Very often, prohibited steps applications are considered in an emergency, such as preventing a child from being removed from the country, and may be made without notice. This is where the respondent parent is not initially aware of the proceedings or indeed invited to the first hearing. Whether the case could be considered an emergency largely depends on the unique circumstances of your case. But to do so, you must prove to the court there is a real need for an emergency hearing because the proposed change in the child’s circumstances will have a serious, detrimental effect on their welfare. If you cannot do so, then a hearing will be listed in the usual way.

If you are applying to the court for a prohibited steps order in the usual way, there is a first requirement to consider mediation in an attempt to settle the issue before applying. Therefore, you must attend a MIAM (Mediation Information and Assessment Meeting), unless an exemption applies.

The court will list the case for an initial hearing, which is usually around 5 – 6 weeks after making the application. A judge will be present, and a member of CAFCASS who will carry out safeguarding checks and may be asked to prepare a report.

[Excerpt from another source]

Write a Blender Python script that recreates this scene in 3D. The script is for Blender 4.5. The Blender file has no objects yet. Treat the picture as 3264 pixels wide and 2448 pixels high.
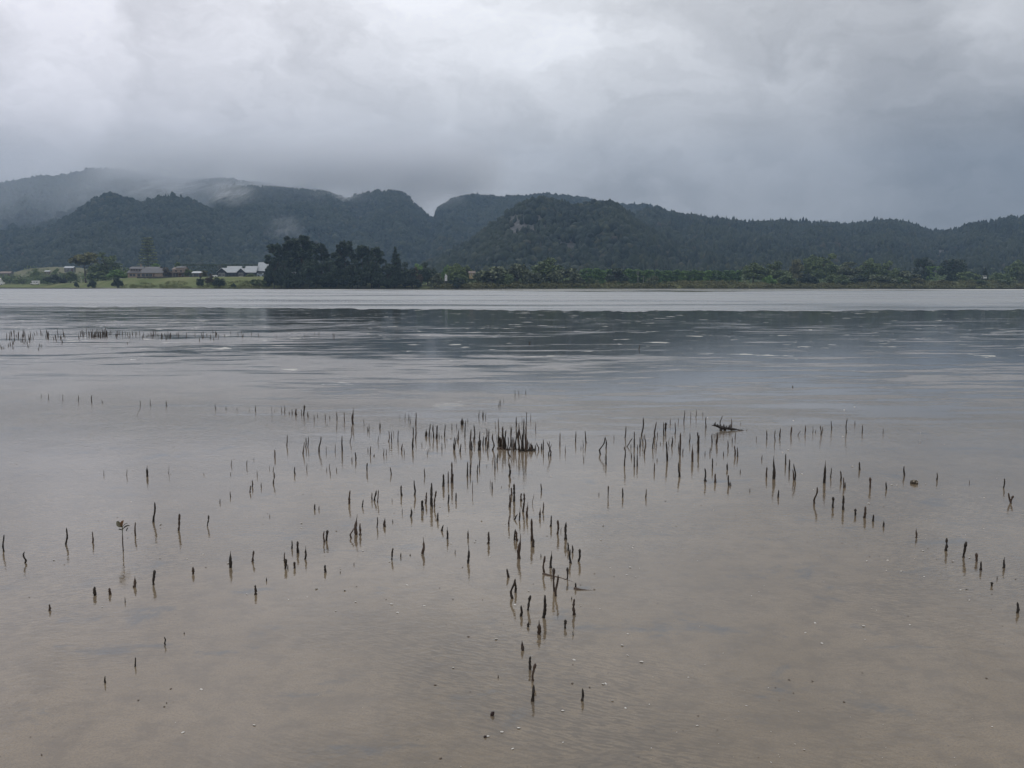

If the parties cannot reach an agreement at the initial hearing, the court will make directions for next steps depending on what is necessary in each case.

Why might a prohibited steps order not be granted?

It is important to note that the court may not make a prohibited steps order if the same outcome can be achieved by an alternative order such as a child arrangements or specific issue order. The court is also unlikely to make the order if it clearly goes against a child’s wishes, that is, unless it is required to protect their welfare. In order to give your prohibited steps application the best prospect of success, it should be clear, specific, and not used frivolously.

How long does a prohibited steps order last?

The court will generally impose a duration they believe serves the best interests of the child in question. Its length will ultimately depend on both the circumstances of the case and the issue at hand, but in short, a prohibited steps order will last as long as the court stipulates. This can either be for a defined period, ranging from several months to many years, or until a specific event, such as until the child leaves full-time education.

In addition, a prohibited steps order will typically only remain in force until a further order is made. It is not possible for such an order to remain in place following a child’s 18th birthday because, in the eyes of the law, they are considered to be an adult. Most commonly, a prohibited steps order will usually only last until a child is 16.

What happens if a prohibited steps order is breached?

Failure to comply with a prohibited steps order will be viewed as a contempt of court. This means that if one party breaches the terms of the order, the other may apply to court to enforce it. This may result in a fine, or in extreme or repeated breaches, a term of imprisonment. Although it should be stressed, this is rare.

A penal notice can also be attached to a prohibited steps order, so that if it is not complied with, the police can take action. Again, this is rare in practice.

Can a Prohibited Steps Order be overturned?

It can be overturned; however, the court will not do so if removing the order may negatively affect the child and their welfare. A prohibited steps order may be lifted if both parties reach an agreement that it should be. In these circumstances, the person who initially made the application can ask the court to remove it. As with anything child related, the court will consider whether doing so would be in the child’s best interests.